Его жена, моя любимая тетя Цыва, в миру Цилистина Яковлевна, была артистка оперетты. Её амплуа – каскадная. Удивительно талантливая, буквально во всём, личность, она не смогла достичь высот и званий в своей профессии из-за отсутствия, прежде всего, специального образования. И, конечно же, этому помешали скомкавшая жизнь война, гибель мужа, необходимость кормить, растить и воспитывать дочку. Но всё равно всю жизнь она занималась искусством и имела в этом успех и высокую оценку как руководителей, сослуживцев и коллег, так и своих подопечных, которым она с удовольствием передавала свой театральный и жизненный опыт.

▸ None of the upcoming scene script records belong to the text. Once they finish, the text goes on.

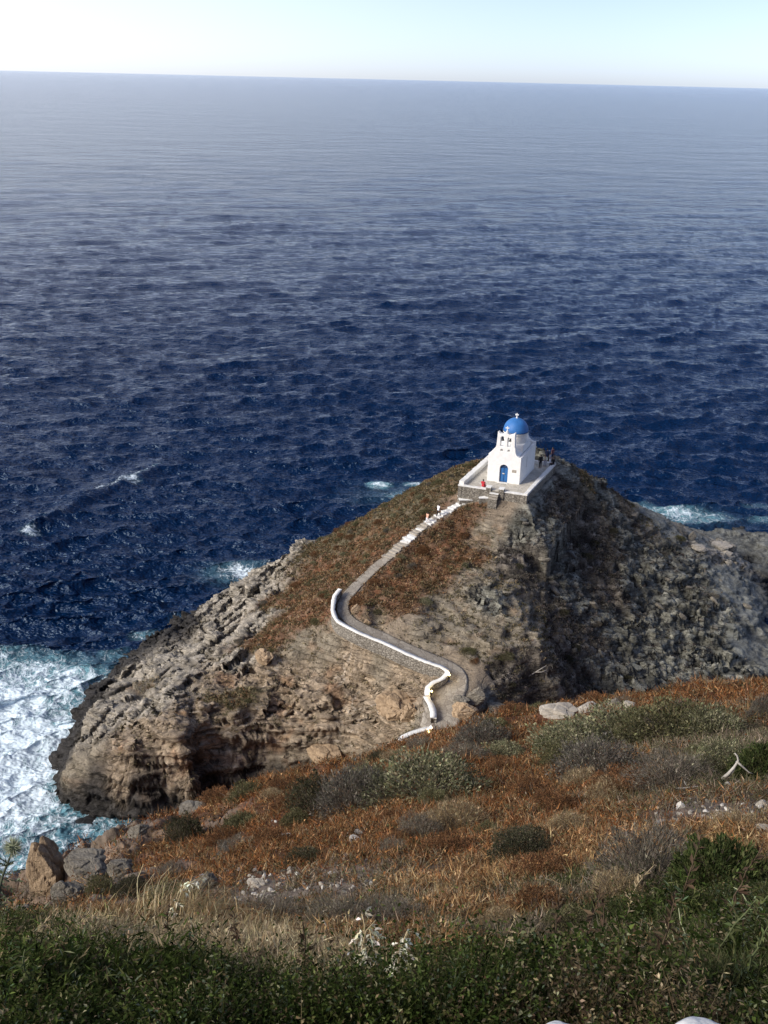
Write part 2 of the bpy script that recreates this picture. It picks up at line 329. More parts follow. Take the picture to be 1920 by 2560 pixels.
# ------------------------------------------------------------------ HEADLAND height field
#  pixel u, v, height, surface kind
GC = dict(G=(.145, .115, .070), R=(.175, .100, .058), T=(.39, .305, .215), P=(.39, .345, .275), D=(.25, .245, .205), V=(.17, .15, .13),
          B=(.27, .215, .155), K=(.045, .042, .040), L=(.27, .23, .17), S=(.22, .225, .205))
CP = [  # skyline, left
 (1196,1159,20.5,'G'),(1100,1209,19,'G'),(1047,1245,17.5,'G'),(961,1290,15,'G'),(888,1320,12.5,'G'),(845,1343,10,'G'),(795,1362,8,'G'),
 (740,1378,6,'P'),(700,1402,5.5,'P'),(640,1440,4.2,'P'),(570,1480,3.6,'P'),(550,1535,2.6,'P'),(460,1562,2.2,'K'),(400,1592,1.2,'K'),
 # hidden far side of it
 (1196,1240,-3,'K'),(1060,1290,-3,'K'),(961,1325,-3,'K'),(870,1360,-3,'K'),(790,1392,-3,'K'),(700,1428,-3,'K'),(620,1470,-3,'K'),(530,1512,-3,'K'),(440,1545,-3,'K'),
 # path corridor flanks
 (1165,1255,19.0,'B'),(1030,1300,16.6,'G'),(960,1345,15.0,'R'),(905,1395,12.4,'R'),(850,1430,11.2,'R'),(790,1440,8.7,'R'),(820,1480,12.0,'R'),(770,1480,9.3,'R'),
 (820,1530,12.2,'R'),(760,1550,10.4,'R'),(700,1500,7.2,'R'),(650,1500,5.2,'P'),(600,1530,4.6,'P'),(640,1560,6.5,'P'),(700,1570,8.3,'R'),(560,1600,5.2,'P'),(480,1640,5,'P'),(600,1660,7.0,'P'),
 (680,1600,7.8,'R'),(750,1600,9.6,'L'),(820,1590,11.0,'L'),(880,1620,10.6,'T'),(960,1640,10.8,'L'),(1030,1670,10.6,'T'),(930,1640,9.6,'T'),
 # brown layered cliffs, middle
 (850,1690,8.2,'T'),(750,1690,7.6,'T'),(650,1690,7.6,'T'),(550,1700,7,'T'),(450,1700,6.6,'P'),(370,1690,4.6,'P'),(350,1720,5.4,'L'),(300,1700,3.6,'P'),
 (270,1690,2.0,'K'),(230,1740,2.0,'K'),(200,1790,1.6,'K'),(170,1850,1.2,'K'),(148,1900,1,'K'),(280,1780,5.2,'P'),(230,1840,4.6,'P'),(330,1850,7,'T'),(430,1850,7.4,'T'),
 (400,1760,7.2,'P'),(500,1790,7.4,'T'),(650,1800,6.4,'T'),(600,1760,6.8,'G'),(720,1770,6.8,'T'),(800,1780,6.8,'T'),(900,1700,8.4,'T'),(950,1770,7.4,'T'),(1000,1720,9.6,'T'),(1040,1740,9.9,'T'),
 (980,1820,7.2,'T'),(900,1840,5.2,'T'),(800,1850,4.6,'T'),(700,1860,4.2,'T'),(600,1870,4.6,'T'),(470,1895,6,'T'),(310,1890,6.4,'T'),(200,1900,4.2,'L'),(160,1935,2.6,'L'),
 # cliff foot
 (135,1975,-.5,'K'),(160,2045,-.8,'K'),(250,2065,-.8,'K'),(330,2070,-.8,'K'),(420,2065,-1,'K'),(520,2025,-.8,'K'),(620,1985,-.6,'K'),(700,1955,.4,'L'),(800,1930,1.4,'L'),(880,1905,3,'L'),
 (120,1930,-3,'K'),(100,1990,-3,'K'),(150,2110,-4,'K'),(300,2140,-4,'K'),(450,2120,-4,'K'),(600,2060,-3,'K'),(750,2010,-1,'K'),(900,1960,2,'L'),
 (130,1860,-3,'K'),(165,1790,-3,'K'),(200,1730,-3,'K'),(245,1672,-3,'K'),(320,1625,-3,'K'),(370,1580,-3,'K'),
 # terrace
 (1150,1215,19.6,'G'),(1230,1150,20.3,'G'),(1340,1140,20.6,'D'),(1400,1160,20.7,'D'),(1370,1200,20.5,'D'),(1325,1243,20.0,'D'),(1250,1180,20.3,'B'),(1180,1236,19.5,'R'),(1260,1250,19.4,'B'),
 # saddle slope between path and dark face
 (1190,1275,18.5,'R'),(1150,1300,17.7,'R'),(1240,1290,18.2,'B'),(1215,1335,16.9,'L'),(1130,1340,16.5,'R'),(1040,1370,15.6,'R'),(1150,1400,15.4,'R'),(1000,1420,14.6,'R'),(1080,1450,14.6,'R'),
 (940,1465,13.9,'R'),(900,1510,13.5,'R'),(1000,1510,13.9,'R'),(1200,1430,15.6,'L'),(1240,1500,14.6,'D'),(1120,1520,13.9,'L'),(920,1545,13.4,'L'),(980,1580,13.2,'B'),(1080,1600,12.9,'L'),(1200,1560,13.6,'L'),
 (1300,1520,13.6,'L'),(1350,1590,12.6,'L'),(1200,1630,12.4,'L'),(1130,1650,12.3,'B'),(1290,1640,12.2,'L'),(1370,1645,11.4,'L'),(1200,1680,11.7,'B'),(1260,1690,11.0,'V'),(1190,1730,11.2,'B'),
 (1230,1760,9.9,'S'),(1290,1740,9.4,'V'),(1320,1680,10.4,'V'),(1150,1780,10.2,'L'),(1100,1830,9.6,'L'),(1020,1850,8.9,'L'),(1130,1900,8,'L'),(960,1900,5,'L'),
 # dark face
 (1300,1330,17.4,'D'),(1400,1230,18.4,'V'),(1390,1300,16.2,'V'),(1450,1270,15.8,'V'),(1300,1410,15.0,'V'),(1400,1400,13.2,'D'),(1500,1350,12.4,'V'),(1600,1380,9.6,'D'),(1700,1400,7.4,'D'),(1420,1490,11.0,'D'),
 (1500,1450,10.2,'V'),(1600,1480,7.8,'D'),(1700,1500,6.0,'D'),(1450,1580,8.8,'V'),(1560,1580,6.8,'D'),(1680,1600,4.8,'D'),(1780,1580,4.0,'D'),(1420,1680,7.6,'V'),(1520,1700,5.2,'D'),(1650,1690,3.6,'D'),(1800,1680,2.4,'D'),
 (1400,1760,6.4,'V'),(1350,1800,6.0,'V'),(1550,1790,3,'D'),(1750,1760,2,'D'),(1900,1740,1,'D'),(1280,1830,6.5,'V'),
 # skyline, right
 (1425,1178,19.4,'D'),(1460,1192,18.3,'G'),(1490,1210,17,'D'),(1530,1242,15,'D'),(1560,1266,13.4,'V'),(1600,1284,11.9,'L'),(1650,1298,9.8,'S'),(1700,1318,7.8,'L'),(1740,1345,6.2,'S'),
 (1440,1260,-3,'K'),(1500,1262,-3,'K'),(1560,1286,-3,'K'),(1620,1306,-3,'K'),(1690,1322,-2.5,'K'),
 # sloping pale slabs
 (1790,1392,5.2,'P'),(1830,1370,4.6,'P'),(1815,1440,4.9,'S'),(1860,1450,3.6,'S'),(1845,1500,3.8,'S'),(1900,1500,1.8,'S'),(1800,1520,4.6,'D'),(1920,1560,1.0,'S'),(1860,1600,2.4,'S'),(1930,1640,.9,'S'),
 # gap and shelf
 (1880,1425,-.6,'K'),(1935,1480,-.8,'K'),(1830,1360,2.0,'S'),(1980,1540,-1,'K'),(2000,1680,-1.5,'K'),
 (1745,1326,1.3,'S'),(1830,1330,1.3,'S'),(1920,1338,1.5,'S'),(2050,1350,1.4,'S'),(1800,1348,1.3,'S'),(1920,1390,1.6,'S'),(2050,1420,1.4,'S'),(1900,1405,1.4,'S'),(2000,1445,1.0,'S'),
 (1735,1316,-1.5,'K'),(1830,1318,-1.5,'K'),(1920,1325,-1.5,'K'),(2050,1336,-2,'K'),(2200,1380,-2,'K'),(2250,1560,-3,'K'),(2100,1760,-3,'K')]
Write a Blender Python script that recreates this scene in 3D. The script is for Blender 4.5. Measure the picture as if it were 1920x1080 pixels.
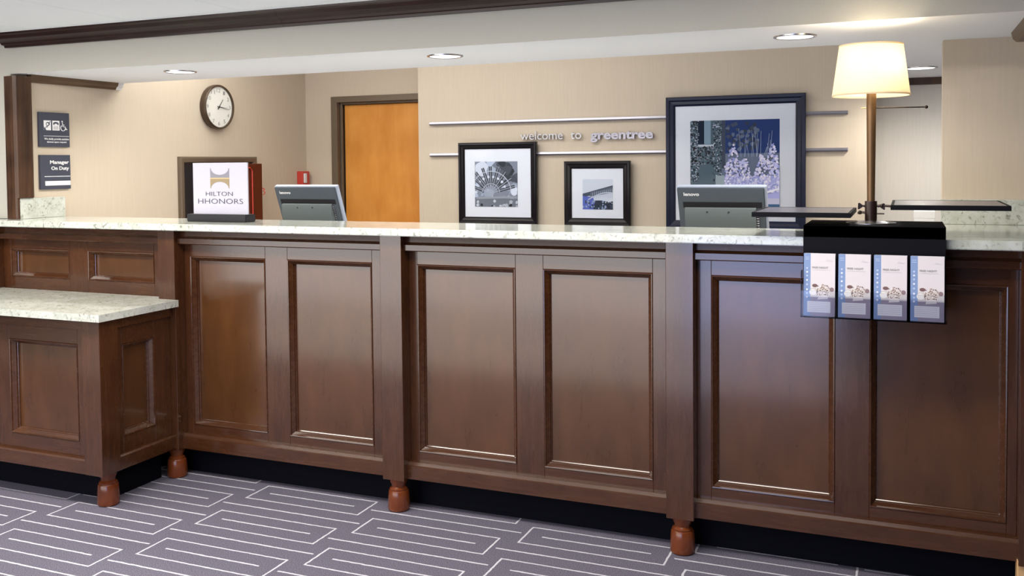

И вот, выполняя просьбу её мужа, наркомфин Ниязов вызвал нас всех в Узбекистан. Тетя Цыва, её две сестры с детьми и бабушка поселились в самом Ташкенте, в каких-то подвальных комнатушках, а нам с мамой нарком любезно предоставил огромную комнату на своей даче, которой он во время войны не пользовался. Именно здесь мы познали все ужасы голода, тропической малярии и презрительного отношения к «понаехавшим» жидам. Этим словом аборигены называли любых эвакуированных, независимо от национальности. Лично я на еврея не был похож никак. Скоре всего я напоминал китайца с абсолютно желтым от акрихина лицом. Только перейдя на хину, понемногу стал избавляться от признаков желтой расы, получив вместо этого значительную глухоту, от которой освободился лишь с прекращением приема этого препарата. Но пока меня мучили дикие приступы тропической малярии, я вынужден был глотать эти горькие порошки.